The practice of education establishes a dialogue with the city through an interactive building facade that provides dynamic shading and highly tunable educational spaces. The prime classroom real estate of the perimeter is liberated through the use of floor access and storage.
This is a school where passing through the clouds to learn about the universal nature of mathematics is a daily routine.
Design III Spring 2012 - School
School
Derrick Benson
Operating with the Harlem Children's Zone in mind and conscious of the organization's efforts to engage its neighborhood as part of its educational mission, this project for a primary school is resistant to any notion of education as a mere stepping stone - as a means out of an impoverished neighborhood.
Rather, the project, as a kind of temenos, seeks to create in the institution of the school a civic site that is responsive to the community's educational needs while defining, at the site of the school, a place in and of itself that contains a projective capacity towards the community at large.
Design III Spring 2012 - A Place to Grow
A Place to Grow
Marcela Escobar
My response to the program of designing a school for inner city children in Harlem arose from a very complex issue which has a very simple solution - nutrition.
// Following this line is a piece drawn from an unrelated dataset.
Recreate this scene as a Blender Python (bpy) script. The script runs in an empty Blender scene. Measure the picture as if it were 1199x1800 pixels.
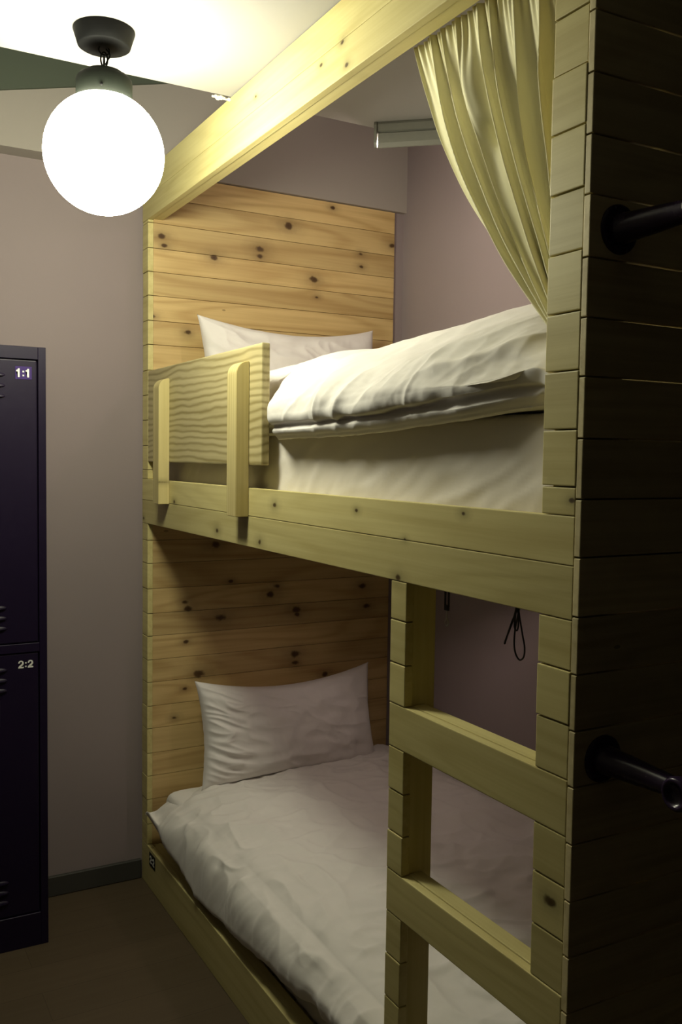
import bpy, bmesh, math, random
import numpy as np
from mathutils import Vector, Matrix, Euler

C = bpy.context.scene.collection
S = bpy.context.scene
rnd = random.Random(7)

# ------------------------------------------------------------------ camera
CAM_POS = (-0.9239, -0.9666, 1.4677)
YAW, PITCH, ROLL, F_PX = 0.5068, -0.0586, 0.0139, 1615.7
fw = Vector((math.sin(YAW)*math.cos(PITCH), math.cos(YAW)*math.cos(PITCH), math.sin(PITCH)))
rt = Vector((math.cos(YAW), -math.sin(YAW), 0))
up = rt.cross(fw)
r2 = rt*math.cos(ROLL) + up*math.sin(ROLL)
u2 = r2.cross(fw)
cd = bpy.data.cameras.new('camera'); cam = bpy.data.objects.new('camera', cd); C.objects.link(cam)
cam.matrix_world = Matrix(((r2.x, u2.x, -fw.x, CAM_POS[0]), (r2.y, u2.y, -fw.y, CAM_POS[1]), (r2.z, u2.z, -fw.z, CAM_POS[2]), (0, 0, 0, 1)))
cd.sensor_fit = 'VERTICAL'; cd.sensor_height = 36; cd.lens = F_PX/1800*36
cd.clip_start = 0.02
S.camera = cam

# ------------------------------------------------------------------ light levels
LAMP_COLOR = (1.0, 0.985, 0.76)
LAMP_STRENGTH = 52.0
TUBE_UPPER = 290.0
TUBE_LOWER = 165.0
TUBE_COLOR = (1.0, 0.80, 0.72)
S.view_settings.view_transform = 'Standard'
S.view_settings.look = 'None'
S.view_settings.gamma = 1
S.view_settings.use_curve_mapping = False
S.view_settings.exposure = 0.0
w = bpy.data.worlds.new('world'); S.world = w; w.use_nodes = True
w.node_tree.nodes['Background'].inputs[0].default_value = (0.02, 0.018, 0.018, 1)
w.node_tree.nodes['Background'].inputs[1].default_value = 0.03

# ------------------------------------------------------------------ helpers
def link(name, me, m=None, parent=None):
    o = bpy.data.objects.new(name, me); C.objects.link(o)
    if m: me.materials.append(m)
    if parent:
        o.parent = parent
        o.matrix_parent_inverse = PINV.get(parent.name, Matrix.Identity(4))
    return o
PINV = {}
def root(name, loc, label, cat, group=None):
    o = bpy.data.objects.new(name, None); C.objects.link(o); o.location = loc
    o.empty_display_size = 0.05
    PINV[o.name] = Matrix.Translation(loc).inverted()
    tag(o, label, cat, group); return o
def tag(o, label=None, cat=None, group=None, kind=None):
    if label: o['label'] = label
    if cat: o['category'] = cat
    if group: o['group'] = group
    if kind: o['kind'] = kind
    return o
def bm_obj(name, bm, m, parent=None, smooth=False):
    bmesh.ops.recalc_face_normals(bm, faces=bm.faces[:])
    me = bpy.data.meshes.new(name)
    if smooth:
        for f in bm.faces: f.smooth = True
    bm.to_mesh(me); bm.free()
    return link(name, me, m, parent)
def struct(name, bm, m, parent=None):
    o = bm_obj(name, bm, m, parent)
    if parent is None: o['kind'] = 'structure'
    return o
def box(bm, a, b, bev=0.0, seg=1):
    vs = [bm.verts.new((x, y, z)) for x in (a[0], b[0]) for y in (a[1], b[1]) for z in (a[2], b[2])]
    fs = [(0,1,3,2),(4,6,7,5),(0,4,5,1),(2,3,7,6),(0,2,6,4),(1,5,7,3)]
    faces = [bm.faces.new([vs[i] for i in f]) for f in fs]
    if bev > 0:
        es = list({e for f in faces for e in f.edges})
        bmesh.ops.bevel(bm, geom=es, offset=bev, segments=seg, affect='EDGES', profile=0.6)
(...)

Demographically, the site for my school is located in a neighborhood where a grave economic issue exists. There isn’t enough monetary solvency in this community, which affects both families and the school system, and enables one of the highest dropout rates in New York City.
I wanted to develop an institution that would address this economic problem by targeting the issue of nutrition in the public school system. I believe that nutrition is one of the most important elements for the growth of the mind and body, as well as the growth of a society. We create cultures and rituals around the dinner table, we interact and exchange information at coffee houses; we socialize and develop, most of the time, with food as the intermediary.
Because food takes such a great part in our society, I wanted the design for my school to target knowledge about nutrition directly through the means of exposure. The children in my school would learn to care for a living thing. They would be able to identify the potential inherent in a vegetable or fruit to nourish, heal, teach and potentially serve as a means of an income, whether monetary or as a secondary way to bring food home. I also wanted the children to learn about the inner workings of food production and a healthy nutritional system that would hopefully be exchanged with their parents.
My design illustrates my concept in a number of ways. As the school is framed by the importance of nutrition, the cafeteria is located at the center of the plan. The school is divided into two large greenhouses, each containing the necessary number of classrooms for grades K-3 and 4-6. Each classroom is delimited by a change in ground material; the hardwood platform where class would be held is surrounded by dirt or gravel. This means that each classroom is open, exposed and surrounded by the crops grown by the students and faculty, allowing a constant interaction between the grades of children and the environment. The structures are ready-made greenhouses that have been slightly modified to allow natural ventilation and heating to occur, as well as the collection of rainwater for harvesting and irrigation purposes. This would be a system where the food produced is consumed, then composted, then used as fertilization; the rainwater is collected, harvested and distributed throughout the site. Classes would be taught using the surroundings to interweave the necessary subjects of science, math, art and music.
The overall intent of this project is a self-sustainable site that will bring life to the surrounding community, inviting people to engage in the school’s activities with its students. This, in turn, would allow the community to provide support for the children, increasing productivity and interest in schoolwork, all together creating a Place to Grow.
Design III Spring 2012 - A Public School in Harlem
A Public School in Harlem
William Hood
With the goal to establish a new public school in Harlem, this project began with programatic experiments inspired by the Mat-buildings of Team 10 in the 1950s. However, in negotiating the site, cornered by the hyper-commercialism of 125th Street and the periodic commotion of the elevated Metro-North train tracks, the Mat had to be stretched apart into five discrete units that were then re-threaded in consideration of the students' educational growth and movement through the school. Chance encounters could be staged in the multiplicity of lounges and ambulatory spaces through the inward looking transparent core. Vertically, the building is organized with a tripartite system, in which each part embraced a different idea of atmosphere from the free plan plinth base, to a body of stitched organs veiled by a sheared brise soleil, and up to a thick roof of northern exposed light wells.